Zoom out: Now, what’s important to note here that differences in the Taliban had always been present with the hardline Kandahar faction and the Kabul front which shows more openness towards work and education of Afghan women. However, together when trying to form a government, policy differences have rattled the group to the core. There have been divisions in the group regarding education of women and even regarding receiving foreign aid wherein many in the leadership of the group in Kabul are ready for engagement with the world on the global community’s terms if they keep receiving aid, however, the Kandahar faction is opposed to this idea and wants to implement only their strict version of the “Sharia law”.

  • Now, the internal dissent is coming to the public domain and becoming an ugly fight on the global scene as the Taliban struggles to gain international recognition after one and a half years in power.
  • Haqqani and the country’s defence minister, Mullah Mohammad Yaqoob, are among some of the Taliban’s top leaders who want more rights for women and repeal the regressive policies issued by the supreme leader Hibatullah Akhundzada, who wants nothing more than women to stay confined to the four walls of their homes.
  • From banning women from education to stopping them from working for NGOs and even restricting their presence in public places like parks and restaurants, Akhundzada has delivered medieval decrees without thinking about its consequences.
  • The bone of contention remains that the Kandahar faction believes that they can continue to rule Afghanistan with their strict policies, keeping the public in check, however, some powerful figures in Kabul want to rule the country with the agreement of the people of the land and be open to engagement with the world at large, which is not possible, if the group keeps implementing regressive decrees.

Take note that the public criticisms also can be seen as a power struggle.
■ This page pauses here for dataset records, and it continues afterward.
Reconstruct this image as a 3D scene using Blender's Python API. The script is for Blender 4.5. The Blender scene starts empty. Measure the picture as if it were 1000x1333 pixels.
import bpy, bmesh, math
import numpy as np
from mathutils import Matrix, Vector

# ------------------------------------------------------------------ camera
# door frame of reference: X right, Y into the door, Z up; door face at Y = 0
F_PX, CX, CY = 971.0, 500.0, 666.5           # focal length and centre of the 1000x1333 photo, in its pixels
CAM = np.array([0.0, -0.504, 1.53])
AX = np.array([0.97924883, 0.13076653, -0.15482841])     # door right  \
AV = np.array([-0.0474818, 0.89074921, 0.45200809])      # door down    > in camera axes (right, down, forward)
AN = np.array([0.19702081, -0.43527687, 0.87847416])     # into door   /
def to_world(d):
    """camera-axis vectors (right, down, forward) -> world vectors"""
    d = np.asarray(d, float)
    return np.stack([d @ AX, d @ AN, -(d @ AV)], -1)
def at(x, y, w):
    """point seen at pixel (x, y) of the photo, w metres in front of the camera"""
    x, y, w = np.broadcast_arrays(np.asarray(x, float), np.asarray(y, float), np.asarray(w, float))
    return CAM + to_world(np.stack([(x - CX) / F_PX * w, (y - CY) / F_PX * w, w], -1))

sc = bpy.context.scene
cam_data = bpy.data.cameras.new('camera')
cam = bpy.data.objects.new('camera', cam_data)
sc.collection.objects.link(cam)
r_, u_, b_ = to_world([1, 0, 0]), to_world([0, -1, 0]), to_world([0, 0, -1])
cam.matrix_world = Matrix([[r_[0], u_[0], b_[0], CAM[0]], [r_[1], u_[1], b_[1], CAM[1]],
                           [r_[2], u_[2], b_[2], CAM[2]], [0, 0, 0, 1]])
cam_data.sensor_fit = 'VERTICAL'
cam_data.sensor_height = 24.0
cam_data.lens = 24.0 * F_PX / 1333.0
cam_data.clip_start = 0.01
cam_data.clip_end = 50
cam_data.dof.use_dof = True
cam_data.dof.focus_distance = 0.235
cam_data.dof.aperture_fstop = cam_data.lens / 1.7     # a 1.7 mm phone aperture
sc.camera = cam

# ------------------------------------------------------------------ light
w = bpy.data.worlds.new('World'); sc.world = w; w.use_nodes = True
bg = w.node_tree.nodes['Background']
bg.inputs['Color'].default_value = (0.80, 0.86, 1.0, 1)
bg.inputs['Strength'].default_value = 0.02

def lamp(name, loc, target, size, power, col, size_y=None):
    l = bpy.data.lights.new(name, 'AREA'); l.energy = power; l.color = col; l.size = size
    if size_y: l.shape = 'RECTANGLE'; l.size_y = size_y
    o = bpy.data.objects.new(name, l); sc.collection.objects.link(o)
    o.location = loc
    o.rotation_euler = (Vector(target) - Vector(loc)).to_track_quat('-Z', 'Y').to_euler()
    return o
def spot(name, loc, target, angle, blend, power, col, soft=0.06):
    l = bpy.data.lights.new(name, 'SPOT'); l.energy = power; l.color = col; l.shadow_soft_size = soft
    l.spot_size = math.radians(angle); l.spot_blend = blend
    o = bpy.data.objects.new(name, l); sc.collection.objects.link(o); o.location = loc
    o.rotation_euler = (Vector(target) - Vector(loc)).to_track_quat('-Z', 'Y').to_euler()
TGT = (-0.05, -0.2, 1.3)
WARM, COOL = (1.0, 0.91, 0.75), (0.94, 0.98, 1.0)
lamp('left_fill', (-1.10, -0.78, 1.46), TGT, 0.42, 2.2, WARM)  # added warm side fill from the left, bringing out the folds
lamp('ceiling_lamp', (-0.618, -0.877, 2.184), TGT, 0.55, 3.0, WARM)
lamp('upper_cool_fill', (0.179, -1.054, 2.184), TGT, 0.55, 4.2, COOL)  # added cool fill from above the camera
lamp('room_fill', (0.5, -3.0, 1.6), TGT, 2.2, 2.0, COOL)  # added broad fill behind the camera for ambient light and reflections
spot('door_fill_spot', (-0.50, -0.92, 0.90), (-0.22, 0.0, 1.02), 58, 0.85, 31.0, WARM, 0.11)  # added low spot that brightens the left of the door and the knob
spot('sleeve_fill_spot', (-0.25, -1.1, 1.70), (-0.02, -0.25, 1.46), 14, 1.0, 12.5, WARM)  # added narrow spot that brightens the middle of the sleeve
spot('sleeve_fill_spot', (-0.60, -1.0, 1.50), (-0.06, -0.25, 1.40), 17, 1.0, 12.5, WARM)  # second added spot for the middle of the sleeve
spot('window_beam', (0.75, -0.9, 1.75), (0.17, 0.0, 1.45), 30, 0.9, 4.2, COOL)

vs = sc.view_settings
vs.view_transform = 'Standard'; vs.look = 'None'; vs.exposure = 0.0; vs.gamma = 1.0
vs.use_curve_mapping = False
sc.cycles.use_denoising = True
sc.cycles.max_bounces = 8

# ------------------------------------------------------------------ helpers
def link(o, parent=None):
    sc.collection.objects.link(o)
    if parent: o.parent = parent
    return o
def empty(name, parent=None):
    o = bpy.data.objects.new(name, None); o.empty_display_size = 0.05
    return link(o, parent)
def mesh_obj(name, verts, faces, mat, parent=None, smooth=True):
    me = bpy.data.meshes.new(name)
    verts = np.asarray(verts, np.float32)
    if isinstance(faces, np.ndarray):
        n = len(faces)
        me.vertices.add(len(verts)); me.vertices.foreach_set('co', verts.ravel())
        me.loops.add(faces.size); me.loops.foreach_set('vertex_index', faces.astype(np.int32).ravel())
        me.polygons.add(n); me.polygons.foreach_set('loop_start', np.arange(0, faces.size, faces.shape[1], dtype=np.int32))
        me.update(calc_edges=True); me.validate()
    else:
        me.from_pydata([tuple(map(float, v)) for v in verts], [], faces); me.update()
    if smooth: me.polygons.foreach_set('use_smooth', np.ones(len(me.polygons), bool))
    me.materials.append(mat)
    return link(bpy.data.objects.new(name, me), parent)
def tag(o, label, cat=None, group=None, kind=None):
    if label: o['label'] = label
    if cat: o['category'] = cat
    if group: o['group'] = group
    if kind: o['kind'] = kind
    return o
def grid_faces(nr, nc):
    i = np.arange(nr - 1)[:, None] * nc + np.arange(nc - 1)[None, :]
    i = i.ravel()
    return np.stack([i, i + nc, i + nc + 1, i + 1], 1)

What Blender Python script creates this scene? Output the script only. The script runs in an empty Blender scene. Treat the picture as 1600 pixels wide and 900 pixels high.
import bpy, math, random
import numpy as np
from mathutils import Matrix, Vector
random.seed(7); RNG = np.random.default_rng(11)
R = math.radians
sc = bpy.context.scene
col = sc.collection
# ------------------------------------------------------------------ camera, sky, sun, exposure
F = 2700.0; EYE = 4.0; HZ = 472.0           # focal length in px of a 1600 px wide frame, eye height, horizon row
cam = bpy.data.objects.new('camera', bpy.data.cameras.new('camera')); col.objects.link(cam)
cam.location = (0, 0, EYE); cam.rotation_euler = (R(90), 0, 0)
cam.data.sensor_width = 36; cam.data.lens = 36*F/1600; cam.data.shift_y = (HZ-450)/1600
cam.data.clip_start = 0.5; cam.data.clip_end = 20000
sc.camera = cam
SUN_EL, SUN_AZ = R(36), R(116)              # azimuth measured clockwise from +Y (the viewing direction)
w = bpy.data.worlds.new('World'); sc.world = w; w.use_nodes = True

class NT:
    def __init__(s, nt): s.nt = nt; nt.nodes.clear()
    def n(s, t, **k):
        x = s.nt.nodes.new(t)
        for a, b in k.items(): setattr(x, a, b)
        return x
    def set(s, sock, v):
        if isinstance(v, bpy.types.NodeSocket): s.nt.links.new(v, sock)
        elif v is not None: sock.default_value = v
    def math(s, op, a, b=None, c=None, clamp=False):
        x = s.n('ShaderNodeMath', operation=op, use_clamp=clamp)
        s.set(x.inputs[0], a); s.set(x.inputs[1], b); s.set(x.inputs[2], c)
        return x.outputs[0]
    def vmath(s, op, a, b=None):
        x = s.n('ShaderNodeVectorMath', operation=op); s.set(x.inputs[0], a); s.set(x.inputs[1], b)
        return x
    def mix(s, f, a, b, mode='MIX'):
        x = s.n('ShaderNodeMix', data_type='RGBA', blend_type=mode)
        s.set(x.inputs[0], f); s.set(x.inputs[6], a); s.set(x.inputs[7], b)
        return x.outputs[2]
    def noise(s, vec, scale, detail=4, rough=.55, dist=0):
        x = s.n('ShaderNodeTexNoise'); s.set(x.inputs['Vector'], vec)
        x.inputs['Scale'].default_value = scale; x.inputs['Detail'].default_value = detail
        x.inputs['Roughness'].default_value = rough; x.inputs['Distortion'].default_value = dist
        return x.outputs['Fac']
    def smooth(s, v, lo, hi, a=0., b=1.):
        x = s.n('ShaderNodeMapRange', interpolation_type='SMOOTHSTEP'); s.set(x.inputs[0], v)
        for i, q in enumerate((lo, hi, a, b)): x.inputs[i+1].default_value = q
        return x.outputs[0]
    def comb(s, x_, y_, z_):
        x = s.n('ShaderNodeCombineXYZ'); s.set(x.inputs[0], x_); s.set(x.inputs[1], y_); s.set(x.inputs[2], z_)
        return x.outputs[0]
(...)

Haqqani as the head of the group’s interior ministry and intelligence directorate has greater control over the everyday affairs of the country and may project himself as the next in line to be the rightful leader of the group. But, this is not new as the Haqqanis have always been somewhat distinct from the core Taliban because their power base is in eastern parts of the country, not in southern Afghanistan.

  • However, like in the 90s, today too most of the commanders and officials of the group take their orders from their powerful leadership council based not in the capital Kabul but in Kandahar, leading to the power struggle.
  • But, the power of the southern stronghold seems to be diminishing as reports of about the relevance and existence of Akhundzada has come into the question, more often than appreciated by the Taliban. Akhundzada has always been a reclusive leader, but since the Taliban seized power, he has not been seen in public and there also has been no digital evidence of him being alive, except for the decrees issued which are signed by him.
  • The Taliban may have tried to run their current administration with the triangle formula with Yaqoob, Haqqani and Akhundzada at each of the nodes. But, this seems to be failing with at least three public critics against the supreme leader, Akhundzada, in a span of a few weeks. What remains to be seen is how the group will go ahead seeing the divisions deepening. If Stanikzai’s Friday’s remark are something of an indication, it only seems to be going downhill from here.